En effet, si nous posons le postulat que nous sommes responsables de ce que
nous vivons, nous quittons la position de victime et nous nous donnons ainsi la possibilité de redevenir acteurs de nos vies, c’est-à-dire d’agir pour transformer ce qui ne nous convient pas. Nous passons de la position d’objet à la position de sujet.

– couper les loyautés mortifères vis-à-vis d’un parent proche ou éloigné qui pourraient vous ramener invariablement à une sensation d’échec et à un sentiment de culpabilité cuisant. Vous pouvez continuer à l’aimer, mais cessez de vous flagellez.

– dompter votre dialogue intérieur. Reprenez-vous lorsque vos pensées sont négatives et limitantes. Votre potentiel est immense, vous devez ne plus en douter. Si des personnes y sont parvenues, pourquoi pas vous ? Gardez en tête une croyance positive qui vous donne un coup de fouet dans vos moments de doute et répétez là à chaque fois que nécessaire, tel un mantra. Par exemple, se dire que la vie ne nous fait pas porter des poids plus lourds que ce que nos épaules peuvent porter. Ou encore, que chaque jour est un nouveau défi qui s’offre à nous comme une chance à saisir.

– passez à l’action lentement mais sûrement : l’idée est de sortir progressivement de notre zone de confort. Nous sommes une société d’exigence de résultats et de perfection, où tout se consomme et se consomme vite, qui ne tolère pas l’erreur ni que l’on sorte des cases qu’elle a préétablies comme autant de critères de réussite. Libres à nous de créer notre propre voie, et nos propres codes. Mais cela n’est pas simple, car les peurs guettent, et en premier celles de l’échec, de décevoir nos proches, et d’abord de nous décevoir nous-mêmes. Est-ce que le véritable échec – si on considère que cette notion existe, ne serait alors pas de ne pas parvenir à être pleinement heureux, en prenant donc le risque de l’être ?

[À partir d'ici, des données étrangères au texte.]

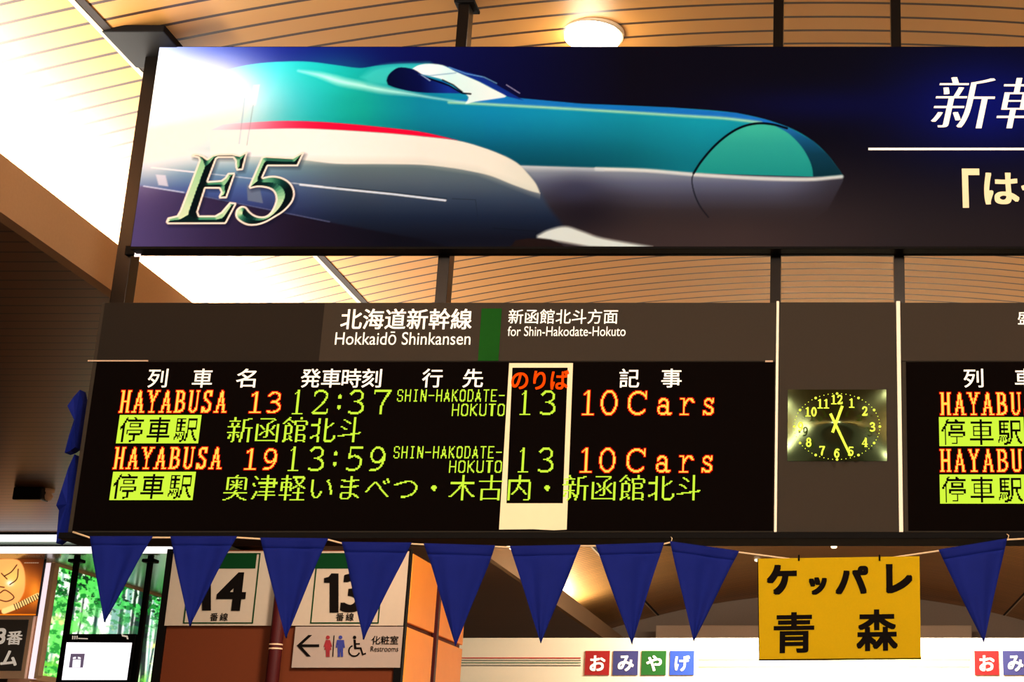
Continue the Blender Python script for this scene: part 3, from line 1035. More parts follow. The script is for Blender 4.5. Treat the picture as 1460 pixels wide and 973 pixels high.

Cela implique enfin cette dernière action :

redéfinissez votre notion du bonheur. Il passe par des objectifs réalistes et réalisables, des ambitions à court, moyen et long terme, des projets planifiés étape par étape (avec possibilité d’échapper aux prévisions pour faire encore mieux), etc… le tout ponctué de temps pour soi et pour prendre soin de son corps et de sa santé. Le bonheur reste avant tout une question d’équilibre.

N’oubliez pas que ces actions tendent à mieux comprendre l’origine de ce mécanisme de défense qu’est l’auto-sabotage et que, si besoin, l’aide d’un spécialiste ne pourra que vous amener à la comprendre plus rapidement tout en étant accompagné.